İnsanlık, kendi ırkına çıkar uğruna büyük bir kinle saldırmaktadır. Özellikle son yüzyılda emperyalist çıkarlar uğruna her gün çocuk, kadın, yaşlı, sivil binlerce insan, başka insanlar tarafından öldürülmekte, savaş ve şiddet yüzünden binlerce insan evsiz, barksız, aç ve sefil kalmakta, milyonlarcası kendi yurdundan ölüm yolculuğuna çıkmakta, yollarda telef olmaktadır. 50 bin yıllık insanlığın son yüzyılda teknolojiyle birlikte yok edici etkisi, dünyada insan hayatını tehdit etmeye çoktan başlamış durumdadır.
Barışın, dostluğun, kardeşliğin en önemli erdem yapılmasının elzem olduğu yıllardan geçmekteyiz. Farklı milletten, ırktan, dinden, mezhepten, aşirettendir vs. diye insanların insanlar tarafından boğazlanmadığı, hoşgörülü bir dünyaya ihtiyacımız vardır. Çıkarın kutsallaştırıldığı Neo liberal dünyada, insanın insana yaptığı zulümler ve kumpaslar insan ırkını tehdit etmektedir.
Yakın geçmişimizde adamızda farklı millettendir, ırktandır diye birbirimizi boğazladık.
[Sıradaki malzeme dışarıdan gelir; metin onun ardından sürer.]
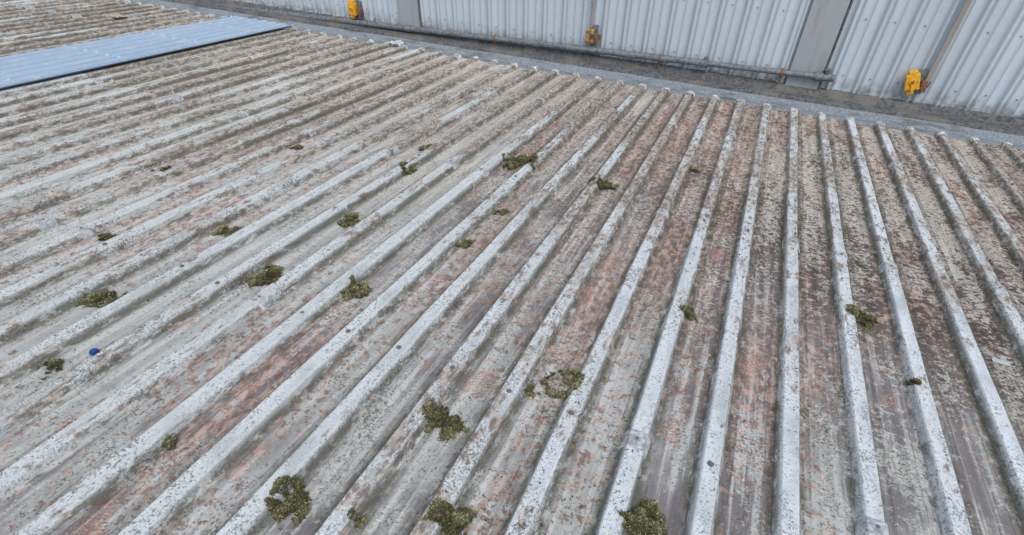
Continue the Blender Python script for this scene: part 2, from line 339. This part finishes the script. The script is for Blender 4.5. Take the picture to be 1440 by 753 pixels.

Ölüm çukurlarından bugün halen kemiklerimizi toplayarak her iki toplumdan kayıplarımızı teşhis etmeye çalışıyoruz. Binlerce şehit edildi, binlerce şehit verildi. Hala daha bulunamayan kayıplar vardır. Kaybettiği yakınlarının acısını yaşayan binlerce Kıbrıslı Türk ve Kıbrıslı Rum vardır. Artık acılarımızla yüzleşme zamanıdır. Milliyetçilik, ırkçılık hastalığına tutulmuş olarak değil, bir daha aynı acıları yaşamamak için yüzleşmeliyiz. Farklılıkların insanlığın zenginliği olduğunun artık bilincine varmalıyız. Kin ve nefreti yenerek kendi hatalarımızla da yüzleşmeliyiz. Verilen kayıplarımı, acılarımız üzerinden politika yapmamalı, yapanlara da izin vermemeliyiz. Aynı acıları bir kez daha yaşamamak için birbirimizi anlamalı ve geleceğimize temiz bir sayfa açmalıyız.
Geniş açıdan bakmayı, empati yapmayı, emperyalist çıkarların malzemesi olmamayı başarmak istiyorsak acılarımızla yüzleşmeliyiz. AKEL ve BKP’nin ziyareti bir yüzleşme adımıdır ve bu adım desteklenmelidir. Bu iyi niyetli adım kötü niyetli, milliyetçilik ve ırkçılık aşılanmış kişilerce gölgelenmemelidir. Yeni bir düşmanlık aşılama dalgasının yaratılmasına izin vermemeliyiz. Türk – Rum – Kürt demeden birbirimize sarılmalıyız. Ülkemizin, bölgemizin barışa ihtiyacı vardır. Savaş ve şiddet insanlığa tarih boyunca bir kazanım yaratmamıştır. Tarihten ders alarak bu hataya bir daha düşmemeli, geleceğimize sağlam bir barış temeli atmalıyız.
Gerek Kıbrıs’ta, gerekse Türkiye’de her türlü milliyetçi, ırkçı saldırıları kınıyoruz. İnsanların acılarını kullanan, şehitleri kullanan faşistleri ve faşist saldırıları kınıyoruz. Empati ve hoşgörü zamanıdır. Ötekileştirme, barbarlığa gitmekten vazgeçmeliyiz. Barışa şans vermeliyiz. Bu davet bizim.